Dollar Up Vs. Yen, Gives Up Euro Gains

The U.S. dollar edged higher against the yen Monday as traders appeared to shrug off further signs of slowing Chinese growth and tensions over Russia's annexation of the Crimea region.

The G-7 industrialized nations' leaders on Monday decided to skip the scheduled G-8 meeting in Sochi because of Russia's annexation of Crimea, which was viewed by the U.S. and several Western countries as illegal. U.S. President Barack Obama arrived in Europe Monday for a weeklong trip in which he will attempt to strengthen international support for measures to isolate Russia by pushing for tougher sanctions.

In China, the preliminary HSBC Purchasing Managers' Index indicated manufacturing activity fell to an eight-month low and that output fell for a third straight month.

The dollar fetched 102.24 yen (USDJPY), up from Yen102.15 in North American trade late Friday.

Data from Europe were also a disappointment. A preliminary March purchasing managers index for the euro zone slipped from a 32-month high in February, but remained in expansion territory. Economists had expected a modest rise. But the euro (EURUSD) recovered from earlier losses against the dollar, rising to $1.3838 $1.3796 late Friday.

The European Central Bank was in focus after Erkki Liikanen, a member of the governing council, said the region's interest rates wouldn't rise for "an extended period of time" and added that the central bank is ready to act if needed, according to The Wall Street Journal.

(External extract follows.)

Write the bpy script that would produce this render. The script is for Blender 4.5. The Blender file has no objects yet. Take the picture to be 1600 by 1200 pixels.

The Federal Reserve, however, could raise interest rates sooner than many had expected, according to comments from Fed Chairwoman Janet Yellen last week. Yellen said there could be an approximate lag time of six months between the end of the Fed's bond purchases and the first interest-rate hike, setting the stage for an increase in rates as early as next spring.

San Francisco Fed President John Williams sought to counter that view on Monday, saying there was no suggestion from the central bank that rate hikes could come sooner than previously expected.

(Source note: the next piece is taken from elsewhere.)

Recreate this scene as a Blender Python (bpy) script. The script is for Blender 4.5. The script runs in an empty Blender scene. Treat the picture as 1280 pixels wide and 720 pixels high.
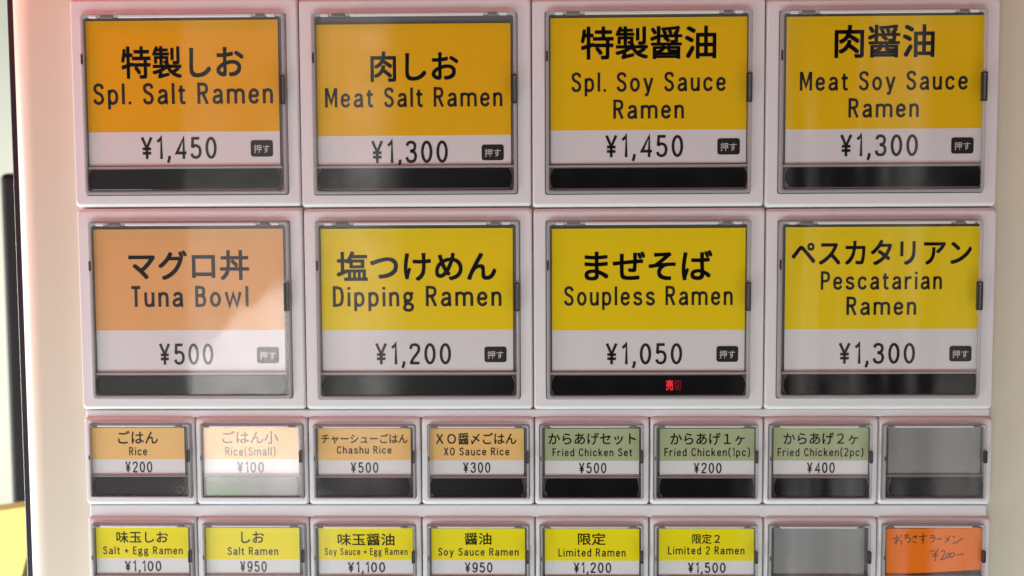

Still, the potential for divergence in the direction of interest rates between the euro zone and the U.S. could push the euro as low as $1.30 by year-end, according to from Capital Economics. The firm said in a note Monday it expects another rate cut from the ECB in 2014, likely to the refi rate.

U.S. stocks fell Monday. U.S. data released Monday included a positive preliminary reading on manufacturing.

The British pound (GBPUSD) rose to $1.6499 from $1.6486.

The Australian dollar (AUDUSD) rose to 91.31 U.S. cents from 90.81 U.S. cents late Friday, despite the weak Chinese data. The Australian dollar is often seen as a proxy for the Chinese economy due to Australia's tight trade relationship with the country.

Nevertheless, the Aussie "remains well supported," with overhead resistance at the 200 day moving average at 91.39 U.S. cents, said Jeremy Stretch, currency strategist at CIBC in London.

Data from the Commodity Futures Trading Commission shows that short bets on the Australian currency were trimmed at their fastest rate in six months, further creating a supportive backdrop for the currency as market participants ponder the timing of rate hikes by the Australian central bank, he said in a note.

The ICE dollar index (DXY), which measures the U.S. unit against a basket of six major rivals, fell to 79.923 from 80.089 late Friday. The WSJ Dollar Index , which measures the currency against a broader basket, fell to 73.42 from Friday's 73.60.